EXERCISE AIM:
Wherever a line holds the word "this", copy that line out.

========

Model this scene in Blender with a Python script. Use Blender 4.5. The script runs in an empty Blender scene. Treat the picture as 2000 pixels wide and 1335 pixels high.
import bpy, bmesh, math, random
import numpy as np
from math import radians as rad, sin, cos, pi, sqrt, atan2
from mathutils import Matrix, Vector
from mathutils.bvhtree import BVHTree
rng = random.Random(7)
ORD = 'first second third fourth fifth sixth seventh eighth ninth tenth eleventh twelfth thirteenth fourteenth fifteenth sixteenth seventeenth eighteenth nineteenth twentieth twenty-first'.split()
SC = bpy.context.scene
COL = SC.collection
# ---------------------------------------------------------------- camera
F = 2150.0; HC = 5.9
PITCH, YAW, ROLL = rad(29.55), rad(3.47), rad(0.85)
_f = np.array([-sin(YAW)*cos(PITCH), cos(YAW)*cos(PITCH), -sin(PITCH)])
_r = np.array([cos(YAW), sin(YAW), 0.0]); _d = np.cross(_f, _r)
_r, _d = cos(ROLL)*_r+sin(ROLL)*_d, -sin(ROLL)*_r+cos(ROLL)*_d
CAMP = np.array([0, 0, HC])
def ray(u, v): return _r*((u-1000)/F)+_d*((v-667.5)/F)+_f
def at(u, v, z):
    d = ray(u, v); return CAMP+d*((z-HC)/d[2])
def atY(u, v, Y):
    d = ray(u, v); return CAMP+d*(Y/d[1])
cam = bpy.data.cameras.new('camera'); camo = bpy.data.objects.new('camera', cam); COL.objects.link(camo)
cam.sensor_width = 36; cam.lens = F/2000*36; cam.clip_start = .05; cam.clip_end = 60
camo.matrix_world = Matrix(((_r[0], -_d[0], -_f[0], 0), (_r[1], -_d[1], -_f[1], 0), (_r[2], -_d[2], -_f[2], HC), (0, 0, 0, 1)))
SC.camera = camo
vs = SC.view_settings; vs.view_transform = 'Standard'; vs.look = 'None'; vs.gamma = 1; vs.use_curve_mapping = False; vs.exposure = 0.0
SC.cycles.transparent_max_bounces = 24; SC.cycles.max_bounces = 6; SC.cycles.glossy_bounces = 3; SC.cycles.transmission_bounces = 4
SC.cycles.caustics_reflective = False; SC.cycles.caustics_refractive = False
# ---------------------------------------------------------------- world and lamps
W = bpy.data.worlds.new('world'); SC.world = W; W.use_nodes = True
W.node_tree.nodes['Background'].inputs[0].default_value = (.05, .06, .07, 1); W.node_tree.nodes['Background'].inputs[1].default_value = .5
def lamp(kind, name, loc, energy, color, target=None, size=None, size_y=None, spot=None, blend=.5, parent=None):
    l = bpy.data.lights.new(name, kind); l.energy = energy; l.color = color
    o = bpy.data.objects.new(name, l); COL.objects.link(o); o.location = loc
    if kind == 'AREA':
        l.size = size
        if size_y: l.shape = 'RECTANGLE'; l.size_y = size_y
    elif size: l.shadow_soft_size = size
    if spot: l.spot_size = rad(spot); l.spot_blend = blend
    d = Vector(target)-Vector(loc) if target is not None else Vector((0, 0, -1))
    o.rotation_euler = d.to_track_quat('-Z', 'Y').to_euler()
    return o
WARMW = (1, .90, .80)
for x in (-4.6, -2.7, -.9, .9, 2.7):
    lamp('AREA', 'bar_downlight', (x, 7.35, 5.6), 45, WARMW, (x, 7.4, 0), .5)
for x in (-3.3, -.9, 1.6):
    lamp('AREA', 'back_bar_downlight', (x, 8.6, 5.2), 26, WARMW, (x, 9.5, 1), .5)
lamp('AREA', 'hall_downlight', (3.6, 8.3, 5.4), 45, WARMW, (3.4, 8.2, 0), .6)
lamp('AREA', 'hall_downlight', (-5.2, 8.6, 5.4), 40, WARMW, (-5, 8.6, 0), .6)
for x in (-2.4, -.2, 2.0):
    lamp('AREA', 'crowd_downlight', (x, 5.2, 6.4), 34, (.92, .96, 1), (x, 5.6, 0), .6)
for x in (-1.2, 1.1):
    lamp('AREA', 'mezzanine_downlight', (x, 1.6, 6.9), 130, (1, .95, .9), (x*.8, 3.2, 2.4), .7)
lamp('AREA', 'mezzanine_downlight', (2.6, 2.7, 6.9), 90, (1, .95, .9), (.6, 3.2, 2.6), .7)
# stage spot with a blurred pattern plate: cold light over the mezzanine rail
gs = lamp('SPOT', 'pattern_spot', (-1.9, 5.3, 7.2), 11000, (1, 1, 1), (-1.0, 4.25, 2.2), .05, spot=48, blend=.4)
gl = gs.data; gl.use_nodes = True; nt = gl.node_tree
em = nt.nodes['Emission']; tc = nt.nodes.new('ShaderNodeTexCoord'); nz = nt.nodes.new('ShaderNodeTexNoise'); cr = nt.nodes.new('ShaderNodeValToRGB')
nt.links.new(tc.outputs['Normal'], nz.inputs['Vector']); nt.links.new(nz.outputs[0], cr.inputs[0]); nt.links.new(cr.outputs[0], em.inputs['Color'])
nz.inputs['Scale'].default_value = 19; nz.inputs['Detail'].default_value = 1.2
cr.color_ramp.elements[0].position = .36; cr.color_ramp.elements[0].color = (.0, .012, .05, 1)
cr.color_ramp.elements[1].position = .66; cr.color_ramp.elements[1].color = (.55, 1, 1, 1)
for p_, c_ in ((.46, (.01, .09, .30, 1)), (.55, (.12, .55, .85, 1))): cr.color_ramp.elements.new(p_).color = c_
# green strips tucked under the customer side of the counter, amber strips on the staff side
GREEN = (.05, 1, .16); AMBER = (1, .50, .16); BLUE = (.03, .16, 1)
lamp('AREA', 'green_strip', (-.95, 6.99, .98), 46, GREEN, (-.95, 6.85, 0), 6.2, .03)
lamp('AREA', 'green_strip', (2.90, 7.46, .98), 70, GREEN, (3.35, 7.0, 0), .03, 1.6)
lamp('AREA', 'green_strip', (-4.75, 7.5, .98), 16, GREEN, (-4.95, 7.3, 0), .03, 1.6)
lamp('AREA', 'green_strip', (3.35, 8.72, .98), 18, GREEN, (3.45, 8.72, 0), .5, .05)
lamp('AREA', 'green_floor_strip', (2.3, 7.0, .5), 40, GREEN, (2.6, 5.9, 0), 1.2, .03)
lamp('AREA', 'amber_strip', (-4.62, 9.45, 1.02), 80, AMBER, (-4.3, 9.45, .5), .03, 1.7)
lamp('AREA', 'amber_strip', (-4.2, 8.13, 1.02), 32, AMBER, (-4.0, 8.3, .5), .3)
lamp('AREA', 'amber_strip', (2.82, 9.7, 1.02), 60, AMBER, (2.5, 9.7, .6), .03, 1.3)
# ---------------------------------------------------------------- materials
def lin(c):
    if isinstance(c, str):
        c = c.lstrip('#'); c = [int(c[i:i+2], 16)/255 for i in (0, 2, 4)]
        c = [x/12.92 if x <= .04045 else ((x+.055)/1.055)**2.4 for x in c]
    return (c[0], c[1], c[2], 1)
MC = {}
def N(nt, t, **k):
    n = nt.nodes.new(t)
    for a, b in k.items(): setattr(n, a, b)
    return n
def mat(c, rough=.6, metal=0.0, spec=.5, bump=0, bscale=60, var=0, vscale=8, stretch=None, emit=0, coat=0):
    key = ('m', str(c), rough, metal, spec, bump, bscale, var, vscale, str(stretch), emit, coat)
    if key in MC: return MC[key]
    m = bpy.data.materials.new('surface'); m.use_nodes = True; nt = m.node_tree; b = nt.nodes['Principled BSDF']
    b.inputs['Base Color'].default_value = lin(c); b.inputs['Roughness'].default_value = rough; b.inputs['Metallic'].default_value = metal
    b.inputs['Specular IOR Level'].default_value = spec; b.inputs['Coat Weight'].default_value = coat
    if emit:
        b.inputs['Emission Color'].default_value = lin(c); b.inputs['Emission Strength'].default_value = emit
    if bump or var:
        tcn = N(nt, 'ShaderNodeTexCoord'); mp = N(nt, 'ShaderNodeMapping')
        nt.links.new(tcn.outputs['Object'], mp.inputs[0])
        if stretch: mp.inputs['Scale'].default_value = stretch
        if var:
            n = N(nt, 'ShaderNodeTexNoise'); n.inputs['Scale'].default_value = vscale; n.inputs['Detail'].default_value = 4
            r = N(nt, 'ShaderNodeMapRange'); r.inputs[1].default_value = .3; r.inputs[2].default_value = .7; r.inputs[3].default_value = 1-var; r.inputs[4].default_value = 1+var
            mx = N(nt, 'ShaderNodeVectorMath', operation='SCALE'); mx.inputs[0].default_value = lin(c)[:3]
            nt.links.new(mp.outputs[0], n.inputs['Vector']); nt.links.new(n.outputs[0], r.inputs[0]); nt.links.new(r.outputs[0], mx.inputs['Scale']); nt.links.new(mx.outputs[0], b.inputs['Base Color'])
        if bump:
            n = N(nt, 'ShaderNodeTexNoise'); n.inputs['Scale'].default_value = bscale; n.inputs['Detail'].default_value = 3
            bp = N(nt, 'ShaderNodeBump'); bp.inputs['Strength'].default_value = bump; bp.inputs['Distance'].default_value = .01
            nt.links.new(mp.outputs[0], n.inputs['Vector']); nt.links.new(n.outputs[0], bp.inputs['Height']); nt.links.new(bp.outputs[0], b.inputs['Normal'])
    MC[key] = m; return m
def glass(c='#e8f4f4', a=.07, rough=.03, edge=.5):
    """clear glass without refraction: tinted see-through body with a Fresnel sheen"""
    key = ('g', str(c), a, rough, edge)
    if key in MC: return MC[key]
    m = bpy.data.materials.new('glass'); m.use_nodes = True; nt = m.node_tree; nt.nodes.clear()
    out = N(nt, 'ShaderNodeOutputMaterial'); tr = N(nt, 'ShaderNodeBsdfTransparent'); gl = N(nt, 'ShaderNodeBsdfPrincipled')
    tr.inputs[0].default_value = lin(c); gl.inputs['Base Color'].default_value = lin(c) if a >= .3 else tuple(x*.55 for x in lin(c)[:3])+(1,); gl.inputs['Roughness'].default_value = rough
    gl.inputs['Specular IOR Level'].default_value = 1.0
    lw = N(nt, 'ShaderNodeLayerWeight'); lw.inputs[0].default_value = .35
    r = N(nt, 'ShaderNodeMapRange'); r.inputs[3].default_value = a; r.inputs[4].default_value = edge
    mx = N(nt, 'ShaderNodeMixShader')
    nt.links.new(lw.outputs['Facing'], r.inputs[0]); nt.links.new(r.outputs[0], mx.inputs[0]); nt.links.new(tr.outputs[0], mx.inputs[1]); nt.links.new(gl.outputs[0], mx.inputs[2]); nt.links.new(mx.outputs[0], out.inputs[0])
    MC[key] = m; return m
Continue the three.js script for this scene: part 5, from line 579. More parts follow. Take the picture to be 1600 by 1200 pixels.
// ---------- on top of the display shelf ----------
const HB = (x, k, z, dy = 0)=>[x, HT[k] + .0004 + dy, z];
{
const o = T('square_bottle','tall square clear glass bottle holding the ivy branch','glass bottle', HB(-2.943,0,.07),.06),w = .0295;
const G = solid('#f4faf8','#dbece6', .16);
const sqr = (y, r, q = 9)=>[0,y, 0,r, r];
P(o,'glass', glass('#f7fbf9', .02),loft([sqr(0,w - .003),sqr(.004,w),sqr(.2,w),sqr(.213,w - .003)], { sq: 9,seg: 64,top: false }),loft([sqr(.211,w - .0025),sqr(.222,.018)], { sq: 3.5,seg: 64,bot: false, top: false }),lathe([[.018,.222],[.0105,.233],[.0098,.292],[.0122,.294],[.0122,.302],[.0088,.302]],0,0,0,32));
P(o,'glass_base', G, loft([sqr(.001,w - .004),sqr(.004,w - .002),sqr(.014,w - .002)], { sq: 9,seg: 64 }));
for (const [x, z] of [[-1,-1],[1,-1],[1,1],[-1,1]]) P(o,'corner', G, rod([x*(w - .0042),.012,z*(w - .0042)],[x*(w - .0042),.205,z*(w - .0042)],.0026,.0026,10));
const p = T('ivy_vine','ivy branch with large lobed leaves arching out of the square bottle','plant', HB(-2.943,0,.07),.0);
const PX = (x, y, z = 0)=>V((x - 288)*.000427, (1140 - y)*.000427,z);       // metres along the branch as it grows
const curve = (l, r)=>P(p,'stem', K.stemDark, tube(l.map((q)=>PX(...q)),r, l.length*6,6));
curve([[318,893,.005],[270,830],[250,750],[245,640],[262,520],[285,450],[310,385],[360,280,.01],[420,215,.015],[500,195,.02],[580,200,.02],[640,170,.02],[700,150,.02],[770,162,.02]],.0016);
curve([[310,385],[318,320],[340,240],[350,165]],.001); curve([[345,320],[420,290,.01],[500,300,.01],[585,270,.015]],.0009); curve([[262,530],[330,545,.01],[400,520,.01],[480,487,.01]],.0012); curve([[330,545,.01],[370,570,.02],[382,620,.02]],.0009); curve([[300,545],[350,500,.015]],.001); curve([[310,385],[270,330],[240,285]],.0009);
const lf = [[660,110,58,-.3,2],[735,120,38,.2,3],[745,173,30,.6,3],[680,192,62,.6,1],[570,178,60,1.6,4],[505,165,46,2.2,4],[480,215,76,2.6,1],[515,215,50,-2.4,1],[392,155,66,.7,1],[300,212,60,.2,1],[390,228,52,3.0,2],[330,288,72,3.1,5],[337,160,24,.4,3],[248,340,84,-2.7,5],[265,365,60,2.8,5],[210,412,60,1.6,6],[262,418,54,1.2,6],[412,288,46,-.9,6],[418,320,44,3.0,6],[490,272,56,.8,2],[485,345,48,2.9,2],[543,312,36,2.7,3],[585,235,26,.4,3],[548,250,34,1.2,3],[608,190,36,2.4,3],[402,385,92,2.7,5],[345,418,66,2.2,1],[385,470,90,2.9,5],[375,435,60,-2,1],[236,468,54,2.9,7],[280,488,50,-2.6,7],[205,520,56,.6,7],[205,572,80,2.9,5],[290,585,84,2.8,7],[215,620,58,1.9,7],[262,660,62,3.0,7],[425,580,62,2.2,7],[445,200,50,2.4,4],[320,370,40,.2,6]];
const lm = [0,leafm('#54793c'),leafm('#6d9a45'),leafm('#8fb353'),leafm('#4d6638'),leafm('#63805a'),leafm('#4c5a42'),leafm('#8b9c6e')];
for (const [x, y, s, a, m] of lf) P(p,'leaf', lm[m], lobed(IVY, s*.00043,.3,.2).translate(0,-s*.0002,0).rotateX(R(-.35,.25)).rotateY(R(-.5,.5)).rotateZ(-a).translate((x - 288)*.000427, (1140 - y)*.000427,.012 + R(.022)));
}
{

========

EXERCISE OUTPUT:
Model this scene in Blender with a Python script. Use Blender 4.5. The script runs in an empty Blender scene. Treat the picture as 2000 pixels wide and 1335 pixels high.
Continue the three.js script for this scene: part 5, from line 579. More parts follow. Take the picture to be 1600 by 1200 pixels.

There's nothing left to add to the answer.